As if U.S. drivers don’t have enough challenges on the roadways with distracted drivers, drunk drivers, endless traffic, road rage, and construction sites that go on for miles, now there’s something else we need to worry about: used cars involved in a recall that are sold to unsuspecting drivers without being fixed first and without the car buyer being sufficiently warned about the vehicle’s defect.
After a barrage of vehicle recalls in recent years for everything from bad ignition switches to airbags that explode and send shrapnel flying into people’s bodies, used car dealers came up with a plan to avoid the certain deluge of lawsuits that would come from people hurt or killed while driving a defective vehicle that had been involved in a recall sometime before it was sold to an unsuspecting buyer.
Model Legislation—Dangerous for Car Buyers
Auto dealers created what is known as “model legislation” that would allow them to sell recalled cars as long as they disclosed open recalls to customers somewhere in the pile of sales documents required at the time of purchase. You know those documents that very few people read because they have just spent hours or even days car shopping and they’re too exhausted to even think about reading the mountain of paperwork they’re required to sign to drive the car home. Auto dealers then used hundreds of lobbyists in 43 states to get the measure passed.
According to an article in USA Today, in the past five years, versions of the model legislation created by auto dealers have been introduced in 11 states at the time of this writing: California, Illinois, Maryland, Massachusetts, Missouri, New Jersey, New York, Oregon, Pennsylvania, Tennessee, and Virginia. While only Tennessee and Pennsylvania have adopted them at this point, Massachusetts, Missouri, New Jersey, and New York still have measures being considered.
The article explains, “The success of auto dealers’ effort is a case study in how special interest groups with deep pockets go from state to state with model legislation – copy-and-paste measures that can be handed to friendly lawmakers in any state – to get the policies they want, often with little public scrutiny and sometimes with tragic consequences.”
Basically, the legislation states that used car dealers can sell as many recalled vehicles as they want as long as they disclose in the paperwork that the car was part of a recall and that used car seller never fixed the vehicle. You can probably imagine how fine the print would be when it comes to disclosing this tidbit of information. The used car dealer then goes on his merry way knowing full well he has sold a vehicle to a nice family with what could be a deadly defect that could cause an accident resulting in multiple fatalities. Since the fact that the car was recalled is buried deep in the paperwork, the car dealer has satisfied his legal obligation to disclose the problem with the car.

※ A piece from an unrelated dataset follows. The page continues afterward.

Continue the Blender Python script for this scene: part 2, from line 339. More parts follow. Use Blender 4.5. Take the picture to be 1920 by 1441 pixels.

Consumer advocacy groups encourage people to read about this type of legislation, and if the state in which you live has already passed this legislation or is in the process of doing so, do something to let your politicians know how you feel about these dangerous bills. Consumer advocates say the bills are a “cynical ploy” that require the “bare minimum of responsible behavior on the part of auto dealers—to disclose open recalls to customers—while leaving out any requirement for them to actually fix the defects that led to the recalls.”
The legislation lets auto dealers prevent lawsuits by saying that with recall disclosure in the paperwork required for a purchase, it’s legal to sell recalled used cars.